Start-ups that were unable to pitch their projects for a month after the €7B EU innovation fund shut down its submissions platform with no prior warning can now go ahead
Start-ups can once again start applying for grants and equity funding from the European Innovation Council (EIC) Accelerator after a new submissions portal was set up for stage one of the process.
The EIC abruptly shut down the bespoke submission platform for its Accelerator start-up programme in June, citing “a contractual dispute” with the company that ran it.
That meant the EU SMEs Executive Agency, which manages the EIC, could not receive any new applications from start-ups for an entire month.
The new platform isn’t a permanent solution, as it only supports the first stage of the application process, in which start-ups submit a short form, slide deck and video pitch.
The second stage, in which companies that pass the first round are invited to put forward a much longer and more detailed proposal, has been transferred to the EU’s funding and tenders opportunities portal that is used to submit applications for most other programmes financed by the EU’s €95.5 billion Horizon Europe research fund.
In order to move the second stage over to the opportunities portal, the EIC has had to restructure its application forms to fit the traditional R&D grant proposal format, causing headaches for applicants just days before the June deadline for submissions to the Accelerator.
Custom made
The axed submissions platform was custom-made to support Horizon Europe’s €1 billion a year start-up funding scheme, but had few fans. Companies and grant writers complained about technical issues, the complexity of the form, and a lack of integration/interoperability with other widely used platforms.
It was developed a French company The Innovation Loop, set up in 2017 by Marc Loher, a former research and innovation consultant, who previously worked for the Commission’s research directorate.
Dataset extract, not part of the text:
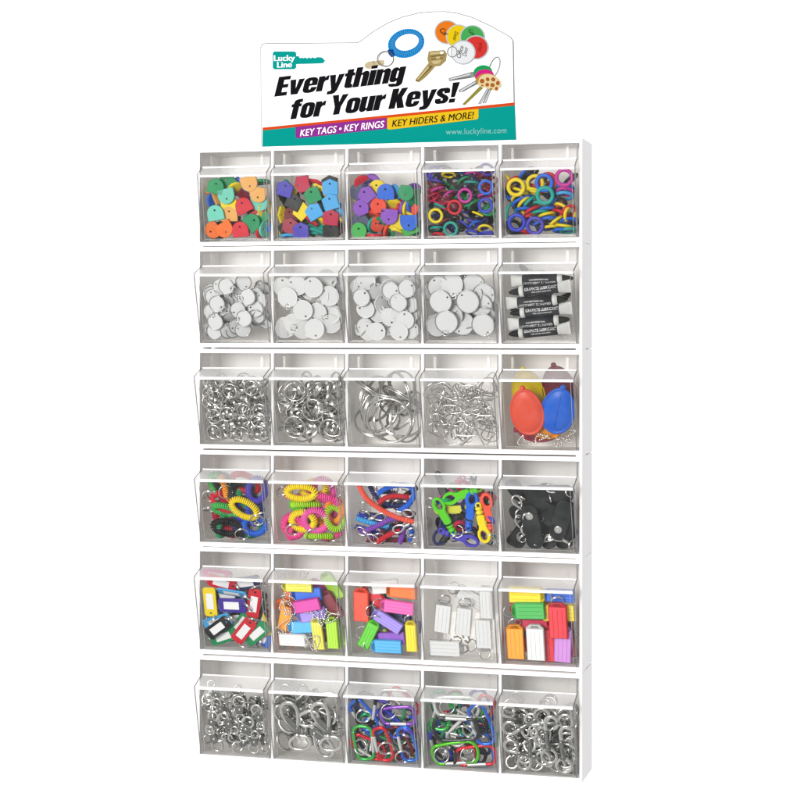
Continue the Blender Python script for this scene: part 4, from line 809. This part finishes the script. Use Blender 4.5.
G = {'E': [[(0, 0), (.50, 0), (.50, .19), (.26, .19), (.26, .41), (.48, .41), (.48, .59), (.26, .59), (.26, .81), (.5, .81), (.5, 1), (0, 1)]],
 'v': [[(0, .77), (.24, .77), (.30, .28), (.36, .77), (.59, .77), (.43, 0), (.15, 0)]],
 'e': [[(.55, .35), (.24, .35), (.24, .19), (.275, .15), (.32, .19), (.32, .27), (.55, .27), (.55, .17), (.51, .07), (.43, .01), (.32, -.01), (.23, -.01), (.12, .01), (.04, .07), (0, .17), (0, .6), (.04, .70), (.12, .76), (.23, .78), (.32, .78), (.43, .76), (.51, .70), (.55, .6)], [(.24, .46), (.32, .46), (.32, .58), (.28, .62), (.24, .58)]],
 'o': [[(.55, .17), (.51, .07), (.43, .01), (.32, -.01), (.23, -.01), (.12, .01), (.04, .07), (0, .17), (0, .6), (.04, .70), (.12, .76), (.23, .78), (.32, .78), (.43, .76), (.51, .70), (.55, .6)], [(.24, .2), (.275, .16), (.32, .2), (.32, .57), (.28, .61), (.24, .57)]],
 'r': [[(0, 0), (.25, 0), (.25, .44), (.30, .53), (.41, .54), (.41, .785), (.33, .77), (.25, .67), (.25, .77), (0, .77)]],
 'y': [[(0, .77), (.24, .77), (.315, .30), (.37, .77), (.60, .77), (.44, -.03), (.37, -.16), (.27, -.21), (.05, -.21), (.05, -.04), (.15, -.04), (.19, .02)]],
 't': [[(.08, .95), (.33, .95), (.33, .77), (.41, .77), (.41, .61), (.33, .61), (.33, .2), (.41, .17), (.41, 0), (.22, 0), (.12, .03), (.08, .11), (.08, .61), (0, .61), (0, .77), (.08, .77)]],
 'h': [[(0, 0), (.25, 0), (.25, .56), (.285, .61), (.32, .56), (.32, 0), (.57, 0), (.57, .64), (.53, .73), (.45, .78), (.36, .77), (.25, .68), (.25, 1), (0, 1)]],
 'n': [[(0, 0), (.25, 0), (.25, .56), (.285, .61), (.32, .56), (.32, 0), (.57, 0), (.57, .64), (.53, .73), (.45, .78), (.36, .77), (.25, .68), (.25, .77), (0, .77)]],
 'i': [[(0, 0), (.25, 0), (.25, .77), (0, .77)], [(0, .84), (.25, .84), (.25, 1), (0, 1)]],
 'g': [[(.56, .77), (.56, -.06), (.51, -.16), (.42, -.21), (.15, -.21), (.05, -.17), (0, -.08), (0, -.04), (.24, -.04), (.27, -.08), (.31, -.05), (.31, .09), (.22, .03), (.12, .03), (.04, .08), (0, .17), (0, .6), (.04, .71), (.12, .77), (.22, .77), (.31, .69), (.31, .77)], [(.24, .25), (.275, .21), (.31, .25), (.31, .56), (.275, .60), (.24, .56)]],
 'f': [[(.08, 0), (.33, 0), (.33, .61), (.42, .61), (.42, .77), (.33, .77), (.33, .82), (.43, .84), (.43, 1), (.26, 1), (.13, .96), (.08, .87), (.08, .77), (0, .77), (0, .61), (.08, .61)]],
 'Y': [[(0, 1), (.26, 1), (.335, .62), (.41, 1), (.66, 1), (.46, .4), (.46, 0), (.20, 0), (.20, .4)]],
 'u': [[(.57, .77), (.32, .77), (.32, .21), (.285, .16), (.25, .21), (.25, .77), (0, .77), (0, .13), (.04, .04), (.12, -.01), (.21, 0), (.32, .09), (.32, 0), (.57, 0)]],
 'K': [[(0, 0), (.26, 0), (.26, .36), (.35, 0), (.64, 0), (.46, .53), (.62, 1), (.36, 1), (.26, .66), (.26, 1), (0, 1)]],
 's': [[(.53, .50), (.31, .50), (.31, .58), (.27, .62), (.235, .58), (.25, .52), (.45, .38), (.53, .28), (.54, .17), (.50, .07), (.41, .0), (.12, .0), (.03, .06), (0, .16), (0, .26), (.23, .26), (.23, .18), (.27, .15), (.31, .18), (.30, .25), (.07, .42), (0, .53), (0, .63), (.05, .73), (.14, .78), (.41, .78), (.50, .72), (.53, .62)]],
 '!': [[(0, 1), (.28, 1), (.22, .27), (.06, .27)], [(.02, 0), (.26, 0), (.26, .2), (.02, .2)]]}
def heavy(s):
    x = 0; mb = MB()
    for ch in s:
        if ch == ' ': x += .2; continue
        mb.add(flatfill(G[ch]), M=Matrix(((1, .2, 0, x), (0, 1, 0, 0), (0, 0, 1, 0), (0, 0, 0, 1)))); x += max(p[0] for p in G[ch][0])+.018
    return mb.v, mb.f
def headline(rows, mat, z):
    ex = []
    for s, x0, y0, x1, y1, cap in rows:
        v, f = heavy(s); lo = min(a[0] for a in v if a[1] < .1); hi = max(a[0] for a in v)
        A0 = Vector(SL(x0, y0)); A1 = Vector(SL(x1, y1)); U = (A1-A0)/(hi-lo); Vv = Vector(SL(x0, y0-cap))-A0
        ex.append(([(*(A0+U*(a[0]-lo)+Vv*a[1]), 0) for a in v], f))
    return signpart('headline', [], mat, z, ex)
headline([('Everything', 274.2, 96.8, 406.5, 81.2, 19.2), ('for Your Keys!', 290.3, 119.4, 460.0, 101.8, 19.4)], ink('black', '17151A'), .5)
words('purple_strip_lettering', [('KEY TAGS \u2022 KEY RINGS', 300.3, 136.4, 384.3, 127.4, 7.0, .016, .2, 1.02)], M_WINK, .8)
words('yellow_strip_lettering', [('KEY HIDERS & MORE!', 392.2, 126.9, 474, 118.3, 7.0, .016, .2, 1.02)], ink('black', '17151A'), .95)
words('web_address', [('www.luckyline.com', 446, 134.6, 506.5, 133.0, 6.0, 0, 0, 1.06)], ink('pale teal', '9EDFDA'), .5)
lg = q(*[(272.8+a, 51.4+c2) for a, c2 in ((1.6, 0), (21.8, 0), (23.4, 1.6), (23.4, 4.6), (26, 4.8), (26.6, 6), (27.8, 6.9), (29, 5.9), (30.4, 6.9), (32.6, 6.0), (34.2, 7.2), (36, 6.0), (38, 6.9), (40, 5.8), (42, 6.9), (44.6, 5.7), (49, 6), (52.4, 9.2), (50.4, 11.8), (46, 12.2), (26, 12.7), (23.4, 12.9), (23.4, 16.2), (21.8, 17.8), (1.6, 18), (0, 16.4), (0, 1.6))])
signpart('logo_key', [lg], ink('teal', '00A79D'), .35)
words('logo_lettering', [('Lucky', 274.2, 61.0, 294.9, 60.6, 6.0, .03, 0, 1.), ('Line', 277.4, 67.6, 291.8, 67.2, 6.0, .03, 0, 1.)], M_WINK, .5)
# the printed picture: a bracelet with its key, paper tags, a bunch of capped keys
def pe(cx, cy, rx, ry, n=40, ang=0, a0=0, a1=2*PI):
    c, s = math.cos(ang), math.sin(ang); return [SL(cx+x*c-y*s, cy+x*s+y*c) for x, y in ell(rx, ry, n, a0, a1)]
def ringp(cx, cy, rx, ry, w, ang=0, n=40): return [pe(cx, cy, rx, ry, n, ang), pe(cx, cy, rx-w, ry-w, n, ang)]
n = 96; c, s = math.cos(-.28), math.sin(-.28); po = []; pi_ = []
for i in range(n):
    t = 2*PI*i/n; k = 1+(.035 if i % 2 else 0)
    x, y = 18.2*k*math.cos(t), 14.0*k*math.sin(t); po.append(SL(406.2+x*c-y*s, 43.4+x*s+y*c))
    x, y = 12.0*math.cos(t), 7.9*math.sin(t); pi_.append(SL(407+x*c-y*s, 42.3+x*s+y*c))
signpart('printed_bracelet', [[po, pi_]], ink('bracelet blue', '1E96E2'), .35)
cl = []
for i in range(46):
    t = 2*PI*i/46; p1 = (12.6*math.cos(t), 8.5*math.sin(t)); p2 = (17.6*math.cos(t+.1), 13.4*math.sin(t+.1))
    a = SL(406.8+p1[0]*c-p1[1]*s, 42.5+p1[0]*s+p1[1]*c); b2 = SL(406.4+p2[0]*c-p2[1]*s, 43.2+p2[0]*s+p2[1]*c); dx, dy = b2[0]-a[0], b2[1]-a[1]; l_ = math.hypot(dx, dy); nx, ny_ = -dy/l_*.28, dx/l_*.28
    cl.append([(a[0]-nx, a[1]-ny_), (b2[0]-nx, b2[1]-ny_), (b2[0]+nx, b2[1]+ny_), (a[0]+nx, a[1]+ny_)])
signpart('printed_bracelet_turns', cl, ink('bracelet dark', '0A4A98'), .5)
hl = []
for i in range(46):
    t = 2*PI*(i+.5)/46; p1 = (13.2*math.cos(t), 9.2*math.sin(t)); p2 = (16.4*math.cos(t+.06), 12.2*math.sin(t+.06))
    a = SL(406.8+p1[0]*c-p1[1]*s, 42.5+p1[0]*s+p1[1]*c); b2 = SL(406.4+p2[0]*c-p2[1]*s, 43.2+p2[0]*s+p2[1]*c); dx, dy = b2[0]-a[0], b2[1]-a[1]; l_ = math.hypot(dx, dy); nx, ny_ = -dy/l_*.3, dx/l_*.3
    hl.append([(a[0]-nx, a[1]-ny_), (b2[0]-nx, b2[1]-ny_), (b2[0]+nx, b2[1]+ny_), (a[0]+nx, a[1]+ny_)])
signpart('printed_bracelet_sheen', hl, ink('bracelet light', '6CC4F4'), .55)
signpart('printed_bracelet_clasp', [q((387.5, 50), (393, 49), (395, 56), (391.5, 57.5), (388.5, 54))], ink('bracelet dark', '0A4A98'), .6)
signpart('printed_brass_key', [pe(370, 65, 5.5, 3.6, 24, -.3), q((372, 61), (384, 60), (384.5, 64.5), (376, 66.5))], ink('pale brass', 'D9C9A0'), .35)
signpart('printed_split_ring', [ringp(385.5, 59, 8.6, 8.0, 1.0), ringp(386.3, 59, 7.8, 7.2, .5)], ink('ring grey', '8E8A80'), .65)
signpart('printed_house_key', [q((428.6, 51.5), (434, 50.8), (444.4, 50), (447, 54), (446, 61), (440.5, 66), (435.5, 66.5), (427.5, 75.5), (424.6, 78.2), (419, 82.4), (415.2, 81.2), (415.8, 79), (428.6, 63), (427.3, 59.3))], ink('brass', 'B09A62'), .35)
signpart('printed_key_shade', [q((430.5, 65.5), (433, 66.2), (417.5, 81.6), (416.2, 80.6)), q((431, 56), (444, 54.5), (444, 55.5), (431, 57.2)), q((431.5, 59), (443, 57.4), (443, 58.4), (431.5, 60))], ink('dark brass', '7C6A3A'), .5)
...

Last December, The Innovation Loop signed a contract, worth €8 million (potentially to be upped to €16 million), to continue developing and growing the platform. This is when it all went south. By February, the project was stalling and a suspension of the contract was allegedly requested by the Commission.
Sources in the Commission suggest internal politics and a power struggle between the Commission and the agency delivering the programme were to blame. But the Commission refuses to give an official account of what transpired as the dispute could lead to a legal battle over the suspended contract.